Don’t muzzle the private sector; that is what is happening here, the private sector is being muzzled. That is why the private sector in Nigeria is getting stunted and when the private sector is not complementing what the public sector is doing, then we have a problem. I am not a unionist, I don’t know how to classify the Nigerian economy, an economy that is zeroed in on federal budget, an economy that is so monolithic, an economy that is so narrow, so personalised. For you now, you cannot do your business if the President has not signed the budget; your own success as a private entrepreneur would depend on the success of the implementation or the otherwise of the budget. You see the members of the National Assembly saying that the 2017 Budget, the performance level, has been about 20 per cent. Everything will dovetail negatively and impact negatively on the private sector and will also affect the ability of the private sector to employ people.

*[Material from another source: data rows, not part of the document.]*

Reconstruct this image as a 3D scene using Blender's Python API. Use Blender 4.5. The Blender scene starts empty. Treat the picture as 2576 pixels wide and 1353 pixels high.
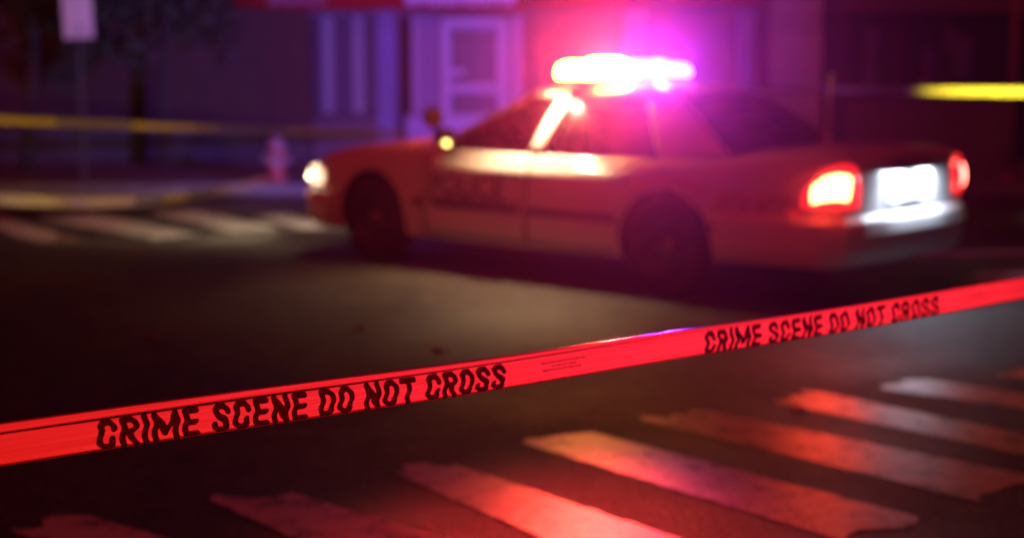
import bpy, bmesh, math, random
from mathutils import Vector, Matrix
random.seed(7)
S = bpy.context.scene
COL = S.collection
R = math.radians

# ------------------------------------------------------------------ camera
CZ, PITCH, FPX = 1.7055, .1342, 4000.0          # eye height, tilt, focal length for a 2576 px wide frame
cam_d = bpy.data.cameras.new('camera'); cam = bpy.data.objects.new('camera', cam_d); COL.objects.link(cam)
cam.location = (0, 0, CZ); cam.rotation_euler = (math.pi/2 - PITCH, 0, 0)
cam_d.sensor_width = 36; cam_d.lens = FPX/2576*36; cam_d.clip_end = 500; cam_d.clip_start = .05
cam_d.dof.use_dof = True; cam_d.dof.focus_distance = 3.50; cam_d.dof.aperture_fstop = 1.5
S.camera = cam

def ray(px, py):
    x = (px-1288)/FPX; y = -(py-676.5)/FPX
    return Vector((x, math.cos(PITCH)+y*math.sin(PITCH), -math.sin(PITCH)+y*math.cos(PITCH)))
def ground(px, py, z=0):
    d = ray(px, py); t = (z-CZ)/d.z
    return Vector((d.x*t, d.y*t, z))
def at(px, py, Y):
    d = ray(px, py); t = Y/d.y
    return Vector((d.x*t, Y, CZ+d.z*t))

# ------------------------------------------------------------------ world, sun, exposure
W = bpy.data.worlds.new('World'); S.world = W; W.use_nodes = True
wn = W.node_tree; bg = wn.nodes['Background']
sky = wn.nodes.new('ShaderNodeTexSky'); sky.sky_type = 'NISHITA'; sky.sun_disc = False
sky.sun_elevation = R(1.0); sky.sun_rotation = R(200)
tint = wn.nodes.new('ShaderNodeMix'); tint.data_type = 'RGBA'; tint.blend_type = 'MULTIPLY'
tint.inputs[0].default_value = 1; tint.inputs[7].default_value = (.9, .18, .45, 1)
wn.links.new(sky.outputs[0], tint.inputs[6]); wn.links.new(tint.outputs[2], bg.inputs[0])
bg.inputs[1].default_value = .0025
sd = bpy.data.lights.new('red_fill_sun', 'SUN'); sd.energy = .58; sd.angle = R(25); sd.color = (1, .035, .045)  # dim red fill standing in for unseen emergency lights behind the camera
sun = bpy.data.objects.new('sun', sd); COL.objects.link(sun)
sun.rotation_euler = Vector((.42, .62, -.66)).to_track_quat('-Z', 'Y').to_euler()
S.view_settings.view_transform = 'Standard'; S.view_settings.look = 'None'
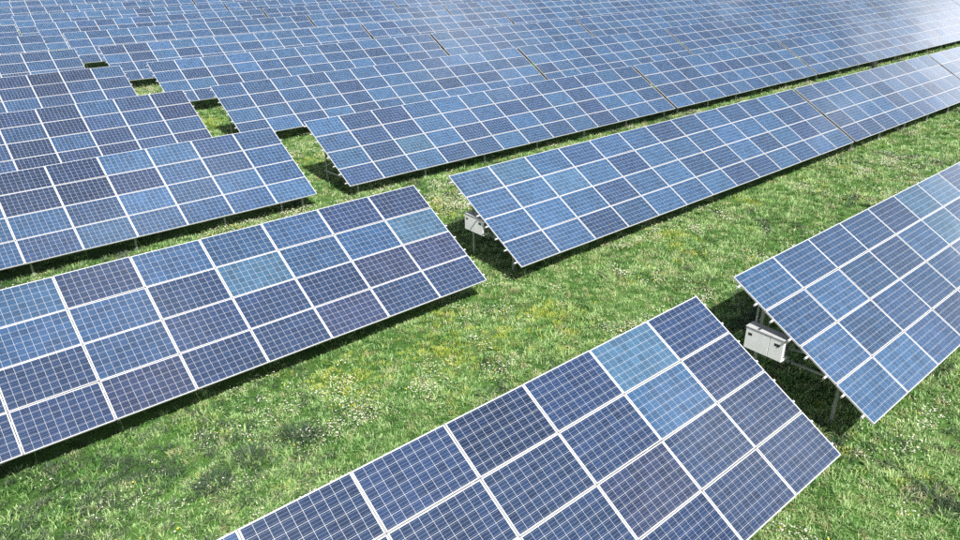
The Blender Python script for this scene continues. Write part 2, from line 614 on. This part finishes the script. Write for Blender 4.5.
# row front edges (metres north of the first), lower-edge height, aisle ends
ROWS = [(0.0, 0.790, 0.0, 1.403), (10.095, 0.715, -0.062, 1.297), (20.401, 0.586, 0.100, 1.570), (30.498, 0.648, 0.049, 1.468),
        (40.511, 0.704, -0.177, 1.381), (50.463, 0.684, -0.409, 1.128), (60.399, 0.773, -0.576, 0.991)]
while len(ROWS) < 17:
    p = ROWS[-1]
    ROWS.append((p[0] + 9.95, 0.74, p[2] - 0.17, p[3] - 0.17))
ORD = ['first', 'second', 'third', 'fourth', 'fifth', 'sixth', 'seventh', 'eighth', 'ninth', 'tenth', 'eleventh', 'twelfth', 'thirteenth', 'fourteenth', 'fifteenth', 'sixteenth', 'seventeenth']


def in_view(p, mg=1.06):
    d = Vector(p) - CAM
    z = d.dot(FWD)
    if z < 0.5:
        return False
    return abs(FPX * d.dot(RIGHT) / z) < 480 * mg and abs(FPX * d.dot(DOWN) / z) < 270 * mg


def table_seen(x0, y0, z0, n, side):
    for k in range(n * 4 + 1):
        for d in (0, 1, 2, 3, 4):
            if in_view((x0 + side * k * PW / 4, y0 + d * ct, z0 + d * st)):
                return True
    return False


KEYS = {(0, -1, 0): 'A', (0, 1, 0): 'D', (1, -1, 0): 'B', (1, 1, 0): 'C', (2, -1, 0): 'F', (2, 1, 0): 'E'}
LABELS = {'A': 'large foreground solar table cut by the bottom edge, with one pale blue panel',
          'D': 'solar table at the right edge with a white inverter box under its left end',
          'B': 'solar table at left with purplish lower panels, ending in mid-picture above the grass strip',
          'C': 'long blue solar table in mid-picture with a white inverter box under its left end',
          'F': 'solar table left of the aisle directly behind the one with purplish panels',
          'E': 'solar table right of the aisle with bare posts and braces showing at its left end'}
made = []
for r, (y0, z0, xl, xr) in enumerate(ROWS):
    # to the left of the aisle
    if table_seen(xl, y0, z0, 13, -1):
        key = KEYS.get((r, -1, 0), 'row%d_left' % r)
        n = 10 if r < 3 else 8
        lab = LABELS.get(key, f'dark blue solar table left of the aisle in the {ORD[r]} row from the front')
        cellp = ((4, 3), (5, 3), (4, 2), (3, 2), (3, 1)) if key == 'A' else ()
        make_table(key, xl, y0, z0, n, -1, key if key in MIX else ('L' if r < 5 else 'T'), r < 3, lab, cellp)
    x = xr
    for s, n in enumerate((13, 10, 23, 13, 10, 23)):
        if table_seen(x, y0, z0, n, 1):
            key = KEYS.get((r, 1, s), 'row%d_right%d' % (r, s))
            lab = LABELS.get(key, f'blue solar table, {ORD[r]} row from the front, {ORD[s]} to the right of the aisle')
            style = key if key in MIX else {0: 'D', 1: 'C', 2: 'E'}.get(r, 'R')
            nn = n
            while nn > 4 and not table_seen(x + (nn - 3) * PW, y0, z0, 3, 1):
                nn -= 1
            make_table(key, x, y0, z0, nn, 1, style, r < 3, lab, aisle_end=(s == 0), gap_after=(nn == n))
        x += n * PW - (PW - W) + GAP


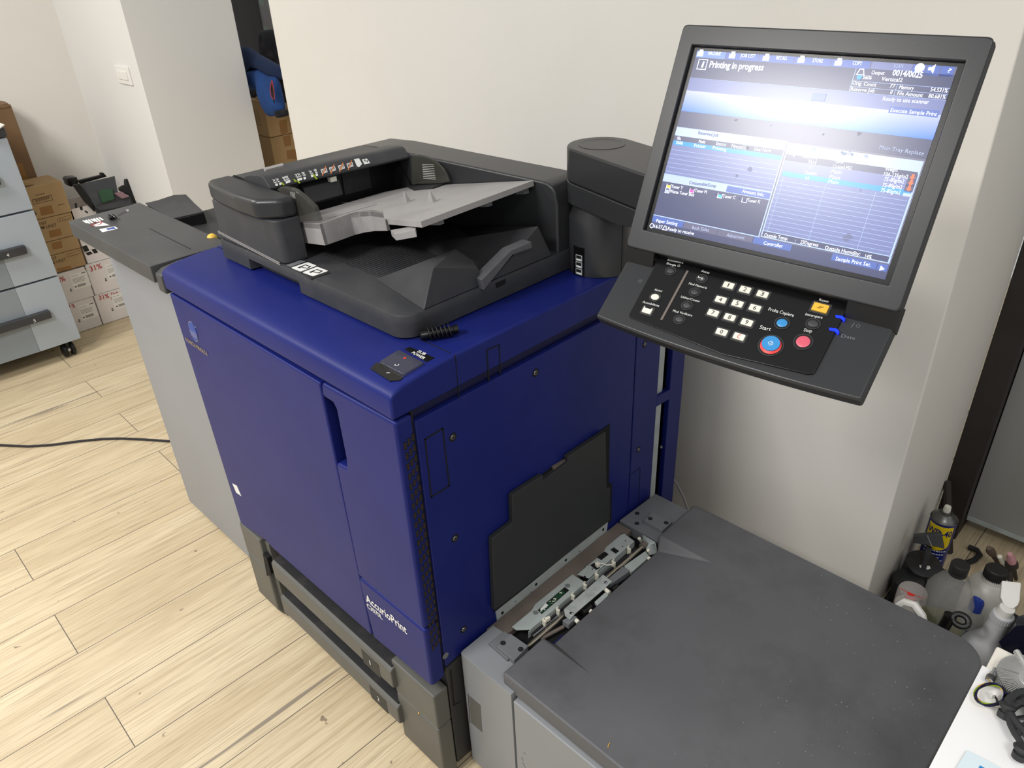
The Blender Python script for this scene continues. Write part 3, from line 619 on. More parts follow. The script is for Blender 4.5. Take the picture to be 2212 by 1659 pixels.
b_ = MB().use('start_blue').prism(FK3, circ(u, v + .0014, .0106, .0096, 32), 0, .0042); b_.use('print_white').line(FK3, [(u + a, v + .0012 + c_) for a, c_ in ((-.0032, 0), (0, .003), (.0032, 0), (0, -.003))], -.0005 + .001, .0040, .0046, True).line(FK3, [(u - .0008, v + .0002), (u + .001, v + .0022)], -.0005 + .001, .0040, .0046)
b_.build('start_cap', o)
MB().prism(FK3, [FK3.px(*p) for p in zK((738, 268), (752, 270), (572, 605), (557, 603))], -.0008, .0006).build('divider', KP, m='rust_film')
kl = MB().use('print_white')
for s_, a, b in (('Economisire', (606, 200), (712, 222)), ('Energie', (600, 224), (662, 240)), ('Acces', (836, 276), (890, 291)), ('Mod Memorie', (750, 362), (873, 394)), ('Utilitar/Contor', (696, 452), (825, 486)), ('Mod Verificare', (642, 548), (773, 582)), ('Ajutor', (516, 403), (570, 416)), ('Accesibilitate', (435, 487), (548, 516)), ('Reset', (1640, 473), (1704, 488))):
    a, b = zK(a, b); kl.text(FK3, s_, a, b, .0032, .0005)
kl.text(FK3, 'Proba Copiere', *zK((1293, 540), (1465, 584)), .0044, .0005).text(FK3, 'Start', *zK((1233, 665), (1309, 680)), .0050, .0005).text(FK3, 'Stop', *zK((1535, 682), (1590, 692)), .0044, .0005).text(FK3, 'Intrerupere', *zK((1546, 573), (1662, 598)), .0036, .0005)
u, v = FK3.px(*zK((684, 236))[0]); kl.line(FK3, circ(u, v, .0016, n=10), .0003, 0, .0005, True)
kl.build('keypad_lettering', KP, flat=True)
sy_ = MB().use('print_white'); u, v = FK3.px(*zK((828, 322))[0]); sy_.line(FK3, [(u - .001, v + .0002), (u + .004, v - .0004)], .0006, .0026, .003).line(FK3, circ(u + .0042, v - .0005, .0011, n=8), .0005, .0026, .003, True).rect(FK3, u - .0022, u - .0012, v - .001, v + .0015, .0026, .003); sy_.build('key_symbol', KP, flat=True)
for p in (((1752, 568), (1800, 575), (1818, 592), (1812, 612), (1790, 590), (1756, 585)), ((1708, 655), (1760, 660), (1778, 680), (1770, 700), (1748, 678), (1712, 672))):
    MB().ppx(FK, zK(*p), .001, .0045).build('indicator_lamp', KP, .0005, m='led_blue')
dl = MB().use('frame_grey').text(FK, 'Data', *zK((1790, 722), (1885, 740)), .004, .0004); u, v = FK.px(*zK((1908, 645))[0]); dl.line(FK, circ(u, v, .002, n=10), .0004, 0, .0004, True).line(FK, [FK.px(*p) for p in zK((1860, 655), (1882, 628))], .0006, 0, .0004)
u, v = FK.px(*zK((420, 340))[0])
for i in range(8): t = i * .785; dl.line(FK, [(u + .0015 * math.cos(t), v + .0015 * math.sin(t)), (u + .003 * math.cos(t), v + .003 * math.sin(t))], .0004, 0, .0004)
dl.build('deck_lettering', DK, flat=True)
# ---- the lit display behind the bezel
mat('disp_bg', (92, 92, 116), .24, emit=.5, spec=.5); mat('disp_dark', (70, 74, 104), .24, emit=.42, spec=.5)
mat('disp_tab', (76, 96, 160), .24, emit=.55, spec=.5); mat('disp_tab_hi', (100, 124, 192), .24, emit=.6, spec=.5)
mat('disp_pale', (160, 176, 214), .24, emit=.5, spec=.5); mat('disp_row', (104, 112, 156), .24, emit=.48, spec=.5)
mat('disp_line', (150, 170, 220), .24, emit=.7, spec=.5); mat('disp_cyan', (40, 128, 222), .24, emit=.65, spec=.5)
mat('disp_white', (240, 244, 255), .3, emit=.95); mat('disp_grey_text', (150, 160, 190), .3, emit=.8); mat('disp_ink', (60, 66, 110), .3, emit=.4)
mat('disp_arrow', (236, 96, 62), .3, emit=.8); mat('toner_y', (230, 200, 60), .3, emit=.7); mat('toner_m', (220, 60, 160), .3, emit=.7); mat('toner_c', (60, 170, 230), .3, emit=.7)
mat('smudge', (150, 150, 156), .8, alpha=.16)
def blue_band():
    m = mat('disp_band', (74, 116, 232), .24, emit=.8, spec=.5); nt = m.node_tree; N = nt.nodes; K = nt.links; b = N['Principled BSDF']
    g = N.new('ShaderNodeTexCoord'); sx = N.new('ShaderNodeSeparateXYZ'); K.new(g.outputs['UV'], sx.inputs[0])
    r = N.new('ShaderNodeValToRGB'); r.color_ramp.elements[0].color = lin((66, 108, 232)); r.color_ramp.elements[1].color = lin((150, 156, 190)); K.new(sx.outputs[1], r.inputs[0])
    K.new(r.outputs[0], b.inputs['Base Color']); K.new(r.outputs[0], b.inputs['Emission Color'])
blue_band()
FD = Fr(FC.p(0, 0, -.006), FC.u, FC.v)      # the glass lies a little behind the bezel
ds = MB()
def dq(col, *pix, n=0., px=True):
    ds.use(col).add([FD.p(*(FD.px(*p)), n) for p in pix], [tuple(range(len(pix)))])
Dw, Dh = .160, .120
GL = MB().rect(FD, -Dw, Dw, -Dh, Dh, -.004, -.0005).build('glass', CPN, m='gloss_black')
def U(a, b): return (a, b)
X = lambda x: -.152 + .304 * x              # display coordinates 0..1 right, 0..1 down
Y = lambda y: .114 - .228 * y
def R(col, x0, x1, y0, y1, n):
    ds.use(col).add([FD.p(X(x0), Y(y1), n), FD.p(X(x1), Y(y1), n), FD.p(X(x1), Y(y0), n), FD.p(X(x0), Y(y0), n)], [(0, 1, 2, 3)])
n1, n2, n3 = .0001, .0002, .0003
R('disp_bg', 0, 1, 0, 1, 0); R('disp_dark', 0, 1, .036, .148, n1)
for i, (x0, x1) in enumerate(((0, .135), (.135, .28), (.28, .426), (.426, .57), (.57, .714))): R('disp_tab_hi' if i == 0 else 'disp_tab', x0 + .001, x1 - .002, 0, .036, n1)
R('disp_row', .716, .856, 0, .034, n1)
for x in (.858, .904, .95): R('disp_tab', x, x + .043, 0, .046, n1)
R('disp_line', 0, .665, .147, .1485, n2)
R('disp_row', 0, 1, .15, .216, n1)
R('disp_dark', 0, 1, .329, .42, n1)
R('disp_pale', 0, .494, .42, .466, n1); R('disp_dark', 0, .494, .466, .494, n1); R('disp_row', 0, .494, .494, .683, n1); R('disp_cyan', .002, .488, .494, .518, n2)
for k in range(7): R('disp_line', .002, .488, .545 + k * .0245, .5465 + k * .0245, n2)
R('disp_pale', .0, .492, .686, .727, n1); R('disp_dark', .0, .492, .727, .923, n1); R('disp_tab', .30, .49, .69, .724, n2)
R('disp_pale', .50, .995, .43, .482, n1); R('disp_dark', .50, .995, .482, .515, n1); R('disp_row', .50, .995, .515, .886, n1); R('disp_cyan', .511, .985, .570, .595, n2)
for k in range(12): R('disp_line', .506, .985, .619 + k * .0225, .6205 + k * .0225, n2)
for x in (.519, .687, .871): R('disp_line', x, x + .0012, .60, .884, n2)
R('disp_dark', .505, .99, .889, .917, n1)
for x0, x1, y0, y1 in ((0, .494, .418, .421), (0, .494, .683, .687), (0, .496, .922, .927), (.489, .4935, .42, .925), (.499, .5035, .43, .92), (.989, .9955, .48, .92), (.50, .995, .885, .889), (.50, .995, .917, .922)): R('disp_line', x0, x1, y0, y1, n3)
for x0, x1, c_ in ((.0, .153, 'disp_tab'), (.155, .312, 'disp_bg'), (.314, .47, 'disp_bg'), (.474, .632, 'disp_tab'), (.792, .957, 'disp_tab'), (.960, .995, 'disp_tab')): R(c_, x0, x1, .929, .963, n2)
R('disp_dark', 0, 1, .929, 1, n1)
R('disp_tab', .825, .991, .198, .229, n2)
for x0, x1, y0, y1 in ((.667, 1, .0955, .097), (.667, 1, .123, .1245), (.665, 1, .1485, .15), (.665, .667, .037, .15), (.825, .8265, .097, .149)): R('disp_line', x0, x1, y0, y1, n3)
DSP = ds.build('display', CPN, flat=True)
bm_ = MB().use('disp_band'); v0, v1, v2 = Y(.329), Y(.31), Y(.216)
bm_.add([FD.p(X(x), v, n1 * 1.5) for v in (v0, v2) for x in (0, 1)], [(0, 1, 3, 2)])
BB = bm_.build('picture_band', DSP, flat=True); uv = BB.data.uv_layers.new(name='band')
for lp in BB.data.loops: uv.data[lp.index].uv = (0, 0 if (BB.data.vertices[lp.vertex_index].co + CPN.location - FD.p(0, v0)).dot(FD.v) < .002 else 1)
dt = MB().use('disp_white')
def T(body, a, b, h=.0042, bold=False, col='disp_white'): MB().use(col).text(FD, body, *zQ(a, b), h, .0005, bold).build('screen_text', DSP, flat=True)
T('Printing in progress', (420, 264), (742, 284), .0078, True); T('i', (372, 264), (384, 266), .0078, True)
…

But the summary of it is this; if we don’t take care of our youths, if you don’t sympathise with them, if you don’t empathise with them and you don’t create employment for them, you are directly or indirectly, advertently or inadvertently, planting a revolution for the future. Because when you have people, lawyers, doctors, accountants, all of them graduates without gainful employment, then that is a recipe for revolution. That is why they go to Libya; that is why they go to Cameroun; they go everywhere to escape from Nigeria.